Dracula may be fiction, but the associated imposing 14th century castle, especially on an appropriately overcast day, is a reminder of Romania’s complicated and multi-ethnic history. Originally built by the Saxons, the last inhabitant was Queen Marie of Romania, a granddaughter of Queen Victoria. The large central Transylvanian region is still largely ethnic Hungarian, and in some of the small villages Hungarian is still spoken. Throughout the country there are Germans and Gypsies, Romans and Romanians, and a rich mixture of every Baltic nationality.

Geographically the Romanian countryside is as varied as its population. The spectacular Carpathians wind around three sides of Romania. The Maramures region is dotted with legendary wooden churches and little town where elaborately carved wooden doorways are a local status symbol. Transportation is just as likely to be by horse-drawn wagon as a minivan. In Bucovenia there are painted churches with colors as vibrant as when first painted in the 14th century. In Germanic Brasov, the imposing Black Church dominates a charming square. Called the Piata Sfatului, legend has this as the site where the Pied Piper emerged with the German children.

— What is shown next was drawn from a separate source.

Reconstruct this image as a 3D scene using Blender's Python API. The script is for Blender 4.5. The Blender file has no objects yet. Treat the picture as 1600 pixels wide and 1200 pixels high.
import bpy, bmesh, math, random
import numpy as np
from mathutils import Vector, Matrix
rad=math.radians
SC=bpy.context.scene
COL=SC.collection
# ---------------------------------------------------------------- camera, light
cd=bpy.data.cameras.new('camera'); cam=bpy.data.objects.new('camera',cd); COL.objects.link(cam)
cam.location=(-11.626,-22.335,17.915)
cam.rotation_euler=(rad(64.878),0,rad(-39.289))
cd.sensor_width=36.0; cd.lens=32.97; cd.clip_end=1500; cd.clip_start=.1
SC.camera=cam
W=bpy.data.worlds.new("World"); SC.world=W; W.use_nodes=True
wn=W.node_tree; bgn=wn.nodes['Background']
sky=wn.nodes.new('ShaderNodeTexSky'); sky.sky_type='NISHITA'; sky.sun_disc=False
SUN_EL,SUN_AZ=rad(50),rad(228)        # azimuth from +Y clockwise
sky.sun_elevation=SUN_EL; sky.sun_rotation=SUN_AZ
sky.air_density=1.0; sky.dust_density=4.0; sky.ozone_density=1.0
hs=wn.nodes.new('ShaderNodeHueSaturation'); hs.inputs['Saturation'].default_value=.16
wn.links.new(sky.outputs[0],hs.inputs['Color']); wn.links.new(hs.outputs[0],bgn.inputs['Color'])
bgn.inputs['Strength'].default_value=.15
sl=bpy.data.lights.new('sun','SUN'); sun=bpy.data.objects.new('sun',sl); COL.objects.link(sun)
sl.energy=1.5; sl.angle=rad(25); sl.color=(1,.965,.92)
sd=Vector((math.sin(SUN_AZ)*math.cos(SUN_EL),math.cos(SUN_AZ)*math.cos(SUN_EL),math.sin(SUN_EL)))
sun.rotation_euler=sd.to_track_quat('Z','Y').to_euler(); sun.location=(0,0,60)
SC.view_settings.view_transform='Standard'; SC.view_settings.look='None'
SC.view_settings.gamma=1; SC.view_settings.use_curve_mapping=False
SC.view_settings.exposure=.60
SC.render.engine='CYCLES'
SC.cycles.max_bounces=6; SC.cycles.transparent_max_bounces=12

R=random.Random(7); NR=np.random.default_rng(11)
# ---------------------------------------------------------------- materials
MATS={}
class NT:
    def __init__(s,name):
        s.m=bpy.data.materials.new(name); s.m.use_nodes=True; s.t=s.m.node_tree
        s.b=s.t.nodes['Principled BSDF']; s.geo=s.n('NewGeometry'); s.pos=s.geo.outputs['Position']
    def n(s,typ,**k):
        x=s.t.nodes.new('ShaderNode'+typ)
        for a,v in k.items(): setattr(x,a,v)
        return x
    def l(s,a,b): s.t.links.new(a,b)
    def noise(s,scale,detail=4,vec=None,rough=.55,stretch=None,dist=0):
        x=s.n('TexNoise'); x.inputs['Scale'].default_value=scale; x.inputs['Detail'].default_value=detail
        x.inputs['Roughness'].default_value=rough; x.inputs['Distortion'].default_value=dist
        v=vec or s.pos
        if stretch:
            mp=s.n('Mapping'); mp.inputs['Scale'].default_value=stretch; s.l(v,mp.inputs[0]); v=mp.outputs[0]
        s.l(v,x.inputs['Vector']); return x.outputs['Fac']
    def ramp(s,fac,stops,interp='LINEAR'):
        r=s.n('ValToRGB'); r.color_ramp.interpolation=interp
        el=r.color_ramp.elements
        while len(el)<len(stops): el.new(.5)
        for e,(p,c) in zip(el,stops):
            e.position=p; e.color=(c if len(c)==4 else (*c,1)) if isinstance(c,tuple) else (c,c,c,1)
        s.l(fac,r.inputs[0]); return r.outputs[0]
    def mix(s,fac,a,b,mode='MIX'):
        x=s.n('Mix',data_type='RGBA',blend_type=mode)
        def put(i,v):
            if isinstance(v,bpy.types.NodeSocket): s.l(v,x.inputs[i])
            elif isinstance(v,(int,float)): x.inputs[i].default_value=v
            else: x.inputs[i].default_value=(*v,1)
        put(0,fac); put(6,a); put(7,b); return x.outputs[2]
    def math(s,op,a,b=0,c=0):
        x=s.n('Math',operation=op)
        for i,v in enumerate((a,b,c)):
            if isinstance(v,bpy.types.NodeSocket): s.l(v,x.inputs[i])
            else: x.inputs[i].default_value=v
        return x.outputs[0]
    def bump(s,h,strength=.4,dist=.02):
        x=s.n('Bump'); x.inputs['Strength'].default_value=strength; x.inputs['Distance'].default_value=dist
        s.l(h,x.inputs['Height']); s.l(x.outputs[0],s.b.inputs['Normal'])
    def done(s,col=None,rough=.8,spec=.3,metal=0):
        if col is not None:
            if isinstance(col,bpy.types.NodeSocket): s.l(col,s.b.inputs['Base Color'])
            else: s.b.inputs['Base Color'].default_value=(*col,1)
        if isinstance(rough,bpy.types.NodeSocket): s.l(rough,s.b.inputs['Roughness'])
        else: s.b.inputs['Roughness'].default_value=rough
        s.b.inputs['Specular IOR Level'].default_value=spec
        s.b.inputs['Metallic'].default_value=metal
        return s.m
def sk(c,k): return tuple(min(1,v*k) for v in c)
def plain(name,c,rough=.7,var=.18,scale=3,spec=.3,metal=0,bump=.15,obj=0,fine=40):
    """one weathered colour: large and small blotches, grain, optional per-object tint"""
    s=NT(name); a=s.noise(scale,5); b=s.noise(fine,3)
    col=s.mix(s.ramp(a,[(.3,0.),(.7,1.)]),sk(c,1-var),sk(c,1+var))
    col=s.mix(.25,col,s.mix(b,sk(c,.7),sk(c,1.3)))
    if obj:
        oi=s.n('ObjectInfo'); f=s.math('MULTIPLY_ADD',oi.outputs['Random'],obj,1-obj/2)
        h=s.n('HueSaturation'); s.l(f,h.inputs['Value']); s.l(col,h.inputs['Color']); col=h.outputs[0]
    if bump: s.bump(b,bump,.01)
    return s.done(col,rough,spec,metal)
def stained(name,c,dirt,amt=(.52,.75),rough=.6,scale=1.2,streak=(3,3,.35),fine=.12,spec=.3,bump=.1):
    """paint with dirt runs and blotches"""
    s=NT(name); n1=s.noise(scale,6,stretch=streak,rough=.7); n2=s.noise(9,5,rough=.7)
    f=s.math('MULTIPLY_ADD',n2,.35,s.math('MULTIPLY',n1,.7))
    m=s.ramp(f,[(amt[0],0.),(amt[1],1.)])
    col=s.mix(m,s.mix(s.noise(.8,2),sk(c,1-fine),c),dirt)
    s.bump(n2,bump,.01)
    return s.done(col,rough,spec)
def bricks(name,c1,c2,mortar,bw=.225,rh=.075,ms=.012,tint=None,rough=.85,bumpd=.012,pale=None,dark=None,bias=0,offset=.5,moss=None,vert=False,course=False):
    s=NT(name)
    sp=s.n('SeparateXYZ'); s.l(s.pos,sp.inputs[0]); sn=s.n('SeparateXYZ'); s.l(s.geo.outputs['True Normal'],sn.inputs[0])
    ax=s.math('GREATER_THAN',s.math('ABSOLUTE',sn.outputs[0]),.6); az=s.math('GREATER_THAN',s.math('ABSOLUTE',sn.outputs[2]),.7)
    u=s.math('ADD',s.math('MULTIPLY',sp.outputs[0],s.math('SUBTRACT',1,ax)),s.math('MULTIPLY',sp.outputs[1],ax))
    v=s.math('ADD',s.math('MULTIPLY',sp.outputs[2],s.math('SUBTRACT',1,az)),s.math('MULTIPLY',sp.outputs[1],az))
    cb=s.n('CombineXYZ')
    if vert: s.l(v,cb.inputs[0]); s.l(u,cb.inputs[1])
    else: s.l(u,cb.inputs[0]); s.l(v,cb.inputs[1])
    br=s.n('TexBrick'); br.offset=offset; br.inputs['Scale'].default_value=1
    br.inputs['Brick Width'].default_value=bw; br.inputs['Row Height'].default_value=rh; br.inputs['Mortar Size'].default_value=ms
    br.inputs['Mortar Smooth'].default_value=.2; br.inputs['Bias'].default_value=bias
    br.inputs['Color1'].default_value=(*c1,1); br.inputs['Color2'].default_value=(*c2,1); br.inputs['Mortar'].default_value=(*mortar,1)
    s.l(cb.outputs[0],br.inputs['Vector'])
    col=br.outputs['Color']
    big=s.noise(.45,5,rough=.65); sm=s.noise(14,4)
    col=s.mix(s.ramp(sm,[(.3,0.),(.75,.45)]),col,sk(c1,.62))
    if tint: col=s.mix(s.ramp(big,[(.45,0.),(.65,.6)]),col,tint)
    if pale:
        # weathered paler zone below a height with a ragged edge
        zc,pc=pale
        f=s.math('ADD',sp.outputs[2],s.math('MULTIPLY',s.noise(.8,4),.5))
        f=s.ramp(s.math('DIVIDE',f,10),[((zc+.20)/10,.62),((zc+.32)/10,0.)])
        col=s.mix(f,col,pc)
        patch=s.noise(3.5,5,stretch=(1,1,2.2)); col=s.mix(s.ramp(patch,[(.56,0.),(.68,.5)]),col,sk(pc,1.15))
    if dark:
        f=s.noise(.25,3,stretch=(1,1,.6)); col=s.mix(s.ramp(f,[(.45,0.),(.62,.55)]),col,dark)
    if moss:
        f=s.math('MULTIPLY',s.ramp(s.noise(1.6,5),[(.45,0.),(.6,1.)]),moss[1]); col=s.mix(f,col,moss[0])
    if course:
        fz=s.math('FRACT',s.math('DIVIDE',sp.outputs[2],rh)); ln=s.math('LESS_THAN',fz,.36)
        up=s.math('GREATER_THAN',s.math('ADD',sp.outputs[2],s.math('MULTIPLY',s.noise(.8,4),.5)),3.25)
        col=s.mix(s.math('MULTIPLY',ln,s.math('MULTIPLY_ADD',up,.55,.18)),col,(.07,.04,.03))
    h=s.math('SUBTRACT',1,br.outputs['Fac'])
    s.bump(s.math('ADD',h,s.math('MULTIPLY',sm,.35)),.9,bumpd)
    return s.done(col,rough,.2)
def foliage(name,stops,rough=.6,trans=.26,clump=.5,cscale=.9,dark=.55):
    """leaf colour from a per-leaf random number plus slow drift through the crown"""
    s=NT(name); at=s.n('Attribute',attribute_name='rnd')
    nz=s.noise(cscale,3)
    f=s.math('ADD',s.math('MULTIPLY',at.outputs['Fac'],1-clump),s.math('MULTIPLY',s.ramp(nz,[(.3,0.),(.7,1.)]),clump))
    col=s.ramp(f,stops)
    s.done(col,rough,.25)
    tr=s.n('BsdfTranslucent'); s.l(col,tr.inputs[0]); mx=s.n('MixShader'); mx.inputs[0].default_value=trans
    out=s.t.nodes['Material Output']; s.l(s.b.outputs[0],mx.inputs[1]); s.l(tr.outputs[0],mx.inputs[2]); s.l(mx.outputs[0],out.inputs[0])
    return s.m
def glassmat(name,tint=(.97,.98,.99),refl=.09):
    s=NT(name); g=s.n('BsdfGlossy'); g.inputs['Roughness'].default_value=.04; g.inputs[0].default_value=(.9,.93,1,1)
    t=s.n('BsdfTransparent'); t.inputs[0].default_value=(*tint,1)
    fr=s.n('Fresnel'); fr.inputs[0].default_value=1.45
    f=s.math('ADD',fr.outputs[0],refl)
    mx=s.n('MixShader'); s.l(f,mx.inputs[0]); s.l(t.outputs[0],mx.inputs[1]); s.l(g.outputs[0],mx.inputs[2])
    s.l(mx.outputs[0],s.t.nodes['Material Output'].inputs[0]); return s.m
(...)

It would be impossible not to enjoy Sibiu, with cobblestone streets, town square lined with charming shops and pedestrian-only bridges over the river. Besides staying at the opulent old-world style Imparatul Romanilor was a special treat. It is easy to imagine grand dukes and duchesses in the high-ceiling, ornate parlors, or unpacking trunks in the multi-roomed accommodations. Still, my favorite place would have to be Sighisoara, birthplace of Vlad the Impaler. The old fortress city is still surrounded by the original walls and vehicular traffic is very restricted. The clock tower of the old citadel may be full of tourists, but it is still fascinating, as is the torture chamber and museum. The restaurants may be overpriced, but still highly enjoyable. Besides, what can compare with staying in an old bishop’s palace, now the Hotel Sighisoara? I have to wonder what would the old bishops think of a woman addressing bodily functions in one of his rooms.